DX人材を確保するための方法はいくつか考えられます。企業は、これら方法を組み合わせて駆使することで、人材の不足を補うことが可能です。以下、実際にどのような方法があるかみていきましょう。

新入社員の育成

自社の未来を担う新入社員を、DX人材として育成できれば企業にとっても理想的です。新入社員研修の際に適切なDX教育を行うことにより、配属先でDX推進のための力強い戦力となってくれるでしょう。新入社員向けのDX教育を継続的に続けることで、DXに必要なスキルを備えた若手社員の層を厚くできるというメリットもあります。

既存社員のリスキリング

ビジネススキルが高く自社の戦略も熟知している既存社員をリスキリングすることで、自社に適したDX人材となってくれる可能性があります。

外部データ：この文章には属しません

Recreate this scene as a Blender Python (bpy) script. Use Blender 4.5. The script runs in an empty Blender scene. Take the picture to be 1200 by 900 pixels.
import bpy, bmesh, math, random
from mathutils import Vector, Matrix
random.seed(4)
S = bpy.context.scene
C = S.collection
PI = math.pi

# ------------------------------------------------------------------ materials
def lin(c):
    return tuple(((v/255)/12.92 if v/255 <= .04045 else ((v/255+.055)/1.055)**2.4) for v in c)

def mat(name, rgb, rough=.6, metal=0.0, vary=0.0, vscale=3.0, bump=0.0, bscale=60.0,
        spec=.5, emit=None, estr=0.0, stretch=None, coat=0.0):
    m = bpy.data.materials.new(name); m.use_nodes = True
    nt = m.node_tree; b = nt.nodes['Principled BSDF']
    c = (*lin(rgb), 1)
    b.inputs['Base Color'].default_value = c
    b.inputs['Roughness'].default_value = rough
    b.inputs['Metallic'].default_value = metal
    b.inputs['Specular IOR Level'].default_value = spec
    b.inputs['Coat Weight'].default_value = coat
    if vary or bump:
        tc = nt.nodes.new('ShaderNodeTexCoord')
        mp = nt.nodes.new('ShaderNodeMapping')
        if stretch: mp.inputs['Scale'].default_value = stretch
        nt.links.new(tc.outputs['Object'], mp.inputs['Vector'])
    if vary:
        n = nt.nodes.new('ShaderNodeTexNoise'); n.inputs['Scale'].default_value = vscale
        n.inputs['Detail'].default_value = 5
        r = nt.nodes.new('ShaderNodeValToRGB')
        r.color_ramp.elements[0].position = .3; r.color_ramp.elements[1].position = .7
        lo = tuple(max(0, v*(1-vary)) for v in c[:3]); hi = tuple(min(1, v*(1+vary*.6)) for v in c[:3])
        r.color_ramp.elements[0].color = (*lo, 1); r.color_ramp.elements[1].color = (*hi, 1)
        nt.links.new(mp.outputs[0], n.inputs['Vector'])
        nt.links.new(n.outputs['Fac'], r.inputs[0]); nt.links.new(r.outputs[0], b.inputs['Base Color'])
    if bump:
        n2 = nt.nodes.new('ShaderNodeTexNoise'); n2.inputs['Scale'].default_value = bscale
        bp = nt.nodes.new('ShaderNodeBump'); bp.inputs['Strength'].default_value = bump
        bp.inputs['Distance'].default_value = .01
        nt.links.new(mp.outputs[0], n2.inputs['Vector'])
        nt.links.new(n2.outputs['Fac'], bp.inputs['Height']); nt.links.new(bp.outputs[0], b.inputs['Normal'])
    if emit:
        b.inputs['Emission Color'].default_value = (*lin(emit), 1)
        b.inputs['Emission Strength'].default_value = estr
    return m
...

既存社員をリスキリングする際は、まずリテラシーの向上から始めることが重要です。基本的なリテラシーを備えていなければ、スキルの習得が難しい上に、高度なスキルをもったエンジニアなどの話を理解できません。DX教育の効率が悪くなってしまうでしょう。
 
【関連記事】リスキリングとは?注目される理由やメリット、導入事例もご紹介

中途採用

DX人材を、中途採用で確保することも検討するべきです。特に自社で育成が困難な専門性の高いスキルをもつDX人材は、中途採用で確保する方がはるかに効率がよいでしょう。
 
一方で、スキルの高いDX人材は多くの企業が求めているので、獲得競争が厳しいのは否めません。自社の戦力になるDX人材を確保するためにも、現在より柔軟な雇用形態や手厚い待遇を用意することが求められる可能性もあります。

外部コンサルタントへ委託

DX人材を迅速に確保するために、外部コンサルタントへ委託するのも有効な手段です。DX人材の育成に長けた外部コンサルタントへ委託することで、これまで難しかった自社でのDX人材育成や採用を実現できる可能性も高まります。また外部コンサルタントとアドバイザリーの契約をするだけでも、自社に不足しているUXのノウハウやIT知識を補うことも可能です。
 
外部コンサルタントを選ぶ際は、企業のDX推進についてどのような実績があるかチェックしましょう。契約前の段階で、DXに関する自社の状況や課題を理解し、適切なアドバイスをしてくれるか見極めることも必要です。

まとめ

DX人材とはデジタル技術に関する深い知見をはじめDX推進に必要なスキル・マインドを備え、企業がDXに取り組む上で必須な人材です。DX人材は任せられる役割により、DX推進の中心的な存在であるビジネスアーキテクトや、自社のDXを設計するデザイナーなどに分類されます。
 
DX人材を確保するためには、DXにどのようなマインドやスキルが必要かを理解することがまず重要です。その上で、既存社員のリスキリングや外部コンサルタントの委託などによって人材確保を目指します。